Eindelijk klinkt het startschot. Via de Turfhaven, Ramen, Nieuwsteeg, Achterom denderen we Achter de Vest op. De eerste kilometer loop ik onder de vijf. Zwager S. rent me voorbij. Aanhaken? Twijfelend over dit voornemen ren ik over de Draafsingel langs mijn grootouderlijk huis. Aanhaken is geen optie. Zijn snelheid zal mij opblazen. Eigen ritme. Voorbij de Oosterpoort passeren we de vijf kilometer lopers in tegengestelde richting. Ik vind het nu al zwaar. Inmiddels zit mijn blaas alweer vol. Een boom vlak voorbij de afslag naar Hoorn '80 biedt mij de oplossing. Ik klater de sloot vol, haal opgelucht adem en tracht mijn cadans weer op te pakken.
Het lange fietspad langs Hoorn '80 lijkt eindeloos. De hartslag nestelt zich rond het omslagpunt. De klim naar de IJsselmeerdijk wacht en breekt ritme. Bovenop de tweede verzorgingspost. Spons en water. Afkoelen en beetje drinken. Evenals het fietspad voelt de dijk richting tuibrug eindeloos. Ik begin het zwaarder en zwaarder te krijgen. Stemmen in mijn hoofd smeken, nee schreeuwen mij te stoppen. Interne witte vlaggen worden opgestoken. Duivelse smeekbedes echoën door mijn hoofd: 'STOP EVEN!' Ik weiger de bevelen op te geven.
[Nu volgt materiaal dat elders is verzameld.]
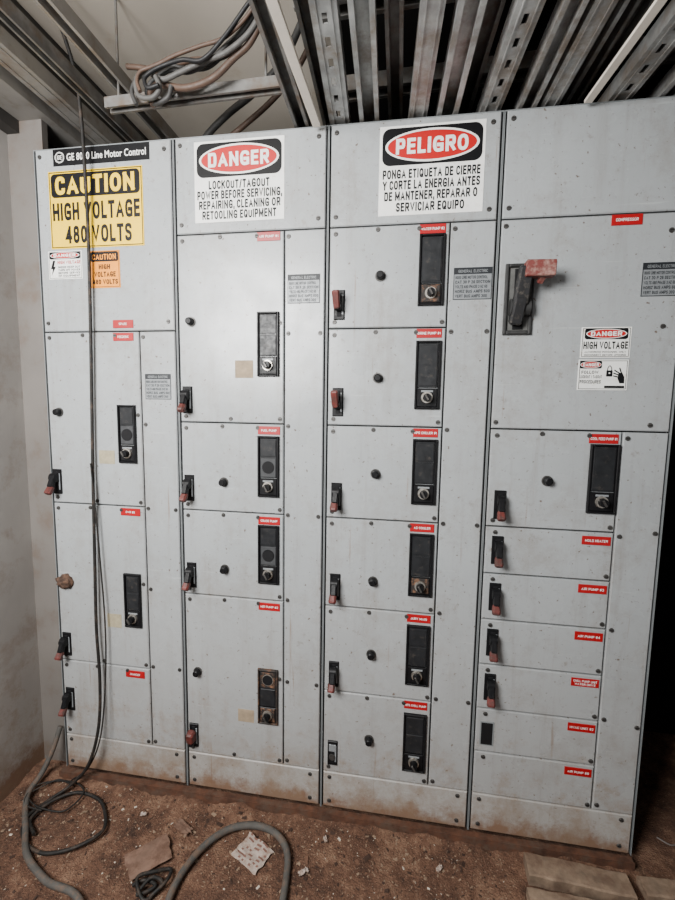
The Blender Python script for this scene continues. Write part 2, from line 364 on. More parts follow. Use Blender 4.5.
def lever(parent,x,z,st='down',grip=None):
    g=grip or REDP; mb=MB()
    mb.slab(x-.017,x+.017,z-.045,z+.045,-.006,0,.002,BLACK)
    mb.slab(x-.006,x+.008,z-.036,z+.036,-.0075,-.005,.001,SEAM)
    mb.slab(x+.009,x+.014,z-.030,z+.030,-.0075,-.005,.0005,SILV)
    lab='black switch lever with faded red grip'
    if st=='none':
        mb.cyl((x,-.005,z-.012),(x,-.012,z-.012),.012,.010,SCREW,18); mb.slab(x-.012,x+.012,z+.008,z+.034,-.008,-.005,.001,SILV); lab='black switch plate with the lever missing'
    elif st=='stub':
        mb.beam((x-.002,-.006,z+.006),(x-.004,-.034,z+.002),.030,.046,g,.028,.040,.2); mb.cyl((x,-.03,z-.02),(x,-.012,z-.02),.008,.010,BLACK,14)
    elif st=='up':
        mb.cyl((x-.010,-.020,z-.008),(x+.010,-.020,z-.008),.013,.013,BLACK,18)
        mb.beam((x,-.012,z-.012),(x,-.036,z+.006),.014,.018,BLACK)
        mb.beam((x-.003,-.028,z-.016),(x-.005,-.046,z+.034),.020,.018,g,.023,.020,.2)
    else:
        mb.cyl((x-.011,-.016,z+.016),(x+.011,-.016,z+.016),.016,.016,BLACK,18)
        mb.beam((x,-.018,z+.024),(x,-.036,z-.016),.018,.020,BLACK)
        mb.beam((x-.001,-.030,z-.014),(x-.002,-.048,z-.038),.022,.020,g,.025,.022,.25)
    mb.obj('switch_handle',parent,(x,0,z),lab)
def sticker(parent,x0,x1,z0,z1,m=TAGY,name='sticker',lab='yellowed blank paper sticker'):
    mb=MB(); mb.slab(x0,x1,z0,z1,-.0008,0,.0002,m); mb.obj(name,parent,((x0+x1)/2,0,(z0+z1)/2),lab)
def datalabel(parent,x0,x1,z0,z1):
    mb=MB(); mb.slab(x0,x1,z0,z1,-.0012,0,.0003,DKLAB); w=x1-x0;h=z1-z0;y=-.0020
    mb.rect(x0+.002,x1-.002,z0+.002,z1-h*.21,-.0016,SILV); mb.text('GENERAL ELECTRIC',x0+w*.12,x1-w*.12,z1-h*.16,z1-h*.07,-.0016,SILV)
    for i,t in enumerate(['8000 LINE MOTOR CONTROL','CAT 30 P 26 SECTION','VOLTS 480 PHASE 3 HZ 60','HORIZ BUS AMPS 600','VERT BUS AMPS 300']):
        zt=z1-h*(.26+.145*i); mb.text(t,x0+w*.05,x0+w*(.95 if i%2 else .88),zt-h*.095,zt,y,DKLAB,.02)
    mb.obj('data_label',parent,((x0+x1)/2,0,(z0+z1)/2),'silver rating label with small printed text')
def oval(mb,cx,cz,w,h,t,y,tm=WHITE):
    "black field, white oval ring, red oval, lettering"
    mb.rect(cx-w/2,cx+w/2,cz-h/2,cz+h/2,y,SBLK,h*.22)
    mb.disc(cx,cz,w*.47,h*.44,y-.0003,WHITE); mb.disc(cx,cz,w*.445,h*.385,y-.0006,SRED)
    L=w*.72; mb.text(t,cx-L/2,cx+L/2,cz-h*.21,cz+h*.21,y-.0009,tm,.036)
def board(x0,x1,z0,z1,m,border=None,t=.004):
    mb=MB(); mb.slab(x0,x1,z0,z1,-.0015,0,.0004,m); y=-.0018
    if border:
        for a,b,c,d in ((x0+.003,x1-.003,z1-.003-t,z1-.003),(x0+.003,x1-.003,z0+.003,z0+.003+t),(x0+.003,x0+.003+t,z0+.003+t,z1-.003-t),(x1-.003-t,x1-.003,z0+.003+t,z1-.003-t)): mb.rect(a,b,c,d,y,border)
    return mb
def lines(mb,ls,y,m,bold=.038):
    for t,x0,x1,z0,z1 in ls: mb.text(t,x0,x1,z0,z1,y,m,bold)

def make_cab(i,label):
    X=i*W
    e=bpy.data.objects.new('motor_control_cabinet',None); e.empty_display_size=.1; COL.objects.link(e); e.location=(X+W/2,0,0)
    e['label']=label; e['category']='electrical cabinet'; e['group']='row of motor control cabinets'
    mb=MB()
    mb.box(X+.0027,X+W-.0027,.012,.499,.0,TOP-.0035,SEAM)
    mb.box(X+.0006,X+.0026,.001,.50,0,TOP-.0032,FRAME); mb.box(X+W-.0026,X+W-.0006,.001,.50,0,TOP-.0032,FRAME)
    mb.box(X+.0006,X+W-.0006,.002,.50,TOP-.003,TOP,FRAME)
    mb.obj('cabinet_body',e,(X+W/2,0,0))
    return e,X
G=.0023
def panel(e,name,x0,x1,z0,z1,m=PAINT,lab=None,screws=()):
    mb=MB(); mb.slab(x0+G,x1-G,z0+G,z1-G,0,.016,.0028,m)
    p=mb.obj(name,e,((x0+x1)/2,0,(z0+z1)/2),lab)
    for x,z in screws: screw(p,x,z)
    return p
def std(x0,x1,z0,z1,full=False):
    s=[(x0+.020,z1-.020),(x0+.020,z0+.020),(x1-.014,z0+.016),(x1-.090,z1-.014),(x0+.15,z1-.012)]
    if z1-z0>.5: s+=[(x1-.014,(z0+z1)/2+.02),(x0+.18,z0+.014)]
    if z1-z0<.2: s=[(x0+.030,z1-.018),(x1-.014,z0+.016)]
    return s
def door(e,X,n0,n1,x1=DW,lab=None,off=.006):
    z0,z1=zr(n0),zr(n1); return panel(e,'door',X+off,X+x1,z0,z1,PAINT,lab,std(X+off,X+x1,z0,z1)),z0,z1
def wireway(e,X,n1):
    z0,z1=zr(0),zr(n1); s=[]
    n=int((z1-z0)/.30)
    for k in range(n+1): s.append((X+DW+.014,z0+.02+(z1-z0-.04)*k/n))
    for k in range(1,n,2): s.append((X+W-.020,z0+.02+(z1-z0-.04)*k/n))
    return panel(e,'wireway_cover',X+DW,X+W-.006,z0,z1,PAINT,None,s)
def toppanel(e,X,z0,lab=None):
    return panel(e,'top_panel',X+.006,X+W-.006,z0,TOP,PAINT,lab,[(X+.025,TOP-.025),(X+W-.03,TOP-.03),(X+.025,z0+.03),(X+W-.03,z0+.03)])
def kick(e,X): return panel(e,'kick_panel',X+.006,X+W-.006,.004,K,PAINTK,'grey kick panel with rusty dirt stains',[(X+.03,K-.02),(X+W-.04,K-.02),(X+.03,.03),(X+W-.04,.03)])

# ---------------- cabinet 1
e,X=make_cab(0,'grey steel motor control cabinet with yellow caution sign beside the wall')
p=toppanel(e,X,zr(5))
mb=MB(); mb.slab(.076,.427,2.209,2.262,-.0015,0,.0004,SBLK)
mb.ring(.101,2.2355,.0175,.0175,.0018,-.0019,WHITE); mb.ring(.101,2.2355,.0145,.0145,.0010,-.0019,WHITE); mb.text('GE',.0925,.1095,2.229,2.242,-.0019,WHITE)
mb.text('GE 8000 Line Motor Control',.128,.415,2.224,2.246,-.0019,WHITE,.012)
mb.obj('header_sign',p,(.25,0,2.235),'black header strip with round emblem and white lettering')
mb=board(.054,.400,1.943,2.193,SYEL,SBLK,.003)
mb.rect(.064,.390,2.108,2.184,-.0021,SBLK,.014)
mb.text('CAUTION',.080,.374,2.117,2.175,-.0025,SYEL,.040)
mb.text('HIGH VOLTAGE',.066,.388,2.034,2.091,-.0019,SBLK,.034); mb.text('480 VOLTS',.108,.356,1.959,2.016,-.0019,SBLK,.034)
mb.obj('caution_sign',p,(.227,0,2.07),'yellow high voltage caution sign with black lettering')
mb=board(.039,.168,1.843,1.936,WHITE,SBLK,.0015)
oval(mb,.1035,1.921,.118,.024,'DANGER',-.0021)
mb.text('HIGH VOLTAGE',.074,.162,1.893,1.904,-.0019,SRED,.03)
for k,t in enumerate(['INSIDE KEEP OUT','TURN OFF POWER','BEFORE SERVICE','OF EQUIPMENT']): mb.text(t,.076,.160,1.879-k*.0095,1.886-k*.0095,-.0019,SBLK,.02)
mb.poly([(.057,1.905),(.066,1.905),(.060,1.885),(.067,1.885),(.050,1.855),(.055,1.877),(.047,1.877)],-.0019,SBLK)
mb.obj('danger_sticker',p,(.1035,0,1.89),'small white danger sticker with lightning bolt')
mb=board(.195,.308,1.810,1.932,SORG,SBLK,.0015)
mb.rect(.200,.303,1.896,1.927,-.0021,SBLK,.006); mb.text('CAUTION',.207,.296,1.902,1.920,-.0025,SORG,.02)
lines(mb,[('HIGH',.230,.272,1.871,1.887,),('VOLTAGE',.212,.292,1.846,1.863),('480 VOLTS',.205,.299,1.822,1.838)],-.0019,SBLK)
mb.obj('caution_sticker',p,(.25,0,1.87),'small orange high voltage caution sticker')
nameplate(p,.274,1.703,'SPARE')
d,z0,z1=door(e,X,3,5); nameplate(d,.273,1.660,'FEEDERS'); knob(d,.050,1.386); operator(d,.281,1.415,'hole',.068,.203); sticker(d,.200,.261,1.206,1.254); lever(d,.030,1.135)
d,z0,z1=door(e,X,1,3); nameplate(d,.277,1.049,'CWR #6'); rust_knob(d,.041,.758); operator(d,.281,.808,'sel',.066,.202); sticker(d,.205,.263,.596,.648); lever(d,.034,.512)
d2,z0,z1=door(e,X,0,1); nameplate(d2,.273,.434,'CHARGER'); lever(d2,.036,.290)
w=wireway(e,X,5); datalabel(w,.387,.482,1.436,1.522)
kick(e,X)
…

Volgende waterpost houd ik even in. Genoeg om zuur sap mijn vermoeide spieren te doen verlaten. Water over mijn hoofd. Verder rennen. 'The long distance runner' van Iron Maiden zit in mijn hoofd. Zuur nestelt zich spoedig in de benen. In de verte maar steeds dichterbij zie ik de contouren van de stad. Acht kilometer. Nog twee dus. Een tik op mijn schouder. Oud basketbal teamgenoot en mede wielrenner Rick. Ook zijn tempo is mij te machtig. Klinkers op Kleine Oost en Grote Noord. Ze voelen aan als Noord-Franse kasseien.